In his own appraisal, Okonta, who was upbeat throughout the event said that Nigeria will continue to remember the ambassador’s tenure as a good one. “She was an inspiration to the art community. She will not be forgotten easily because we need people like her,” Okonta said. In her response, Sanders used the occasion to explain her admiration for Nigeria’s rich artistic heritage, adding that what attracts her intrest most about the country’s artists is the energy and passion they exude. She also noted an abundance of individual talents. She listed her yearly Ambassador’s Special Self Help Program as one of the projects she has desgined to assist Nigerians. While revealing that she will never forget the country and the artists. the Ambassador who said that her stay in the country began in 2007, added that Nigeria will ever remain a home for her. She described the country as a great bastion of the arts. According to her, beyond an interest in Nigerian contemporary artists, she loves the country’s sculptures as well as her traditional arts.

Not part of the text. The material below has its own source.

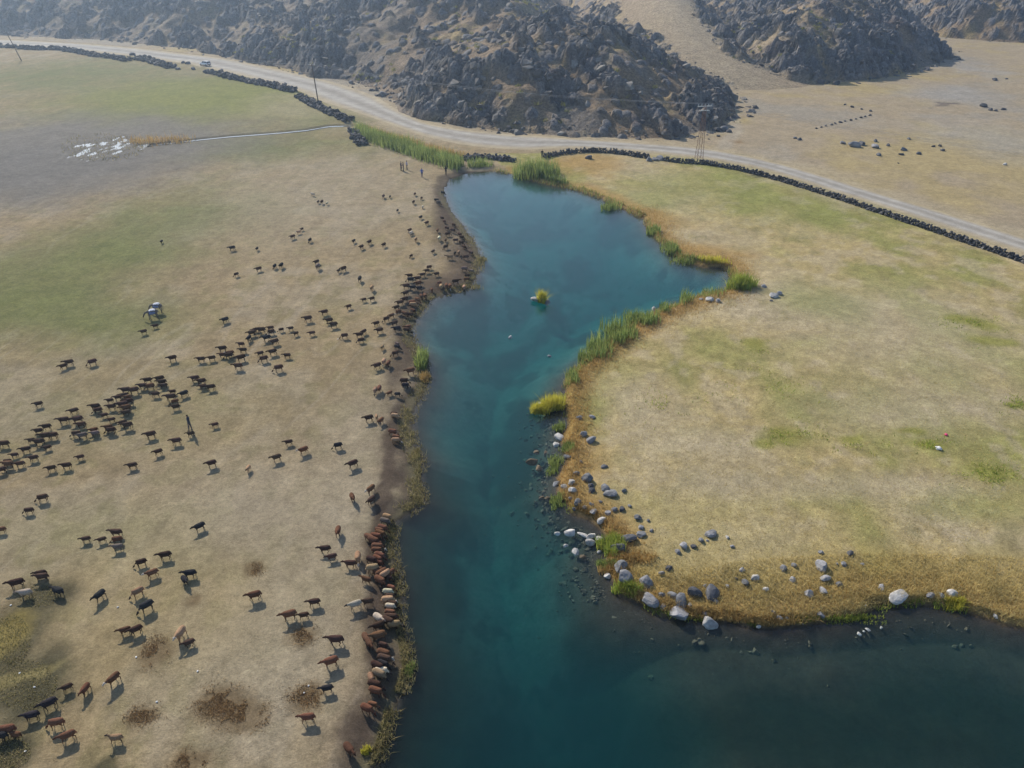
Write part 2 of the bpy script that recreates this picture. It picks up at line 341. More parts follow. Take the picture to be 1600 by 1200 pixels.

Sanders said: “The art community in Nigeria is very vibrant. One of the memories that I will never forget about the artists here is the energy of the people. There is so much energy and innovativeness towards creativity. It is very interesting to see all these level of creativity all these years.”

She praised the event’s host, Mrs. Okundaye, for setting a pace with her arts. “Nike has demonstrated incredible spirit. She, by far, is one of the most talented artists.”

Sanders, a career member of the United State’s Senior Foreign Service, arrived in Nigeria in December 2007. Before coming, she had served as international adviser and deputy commandant at the industrial college of Armed forces in Washington, D.C. Prior to that position, she had equally served as the U.S. Ambassador to the Republic of Congo and as the director of public diplomacy for Africa for the State Department. She served, on two occasions, as the Director for Africa at the US’ National Security Council (NSC) at the White House, and was the special assistant for Latin America, Africa and International crime for the Undersecretetary for political affairs at the State Department.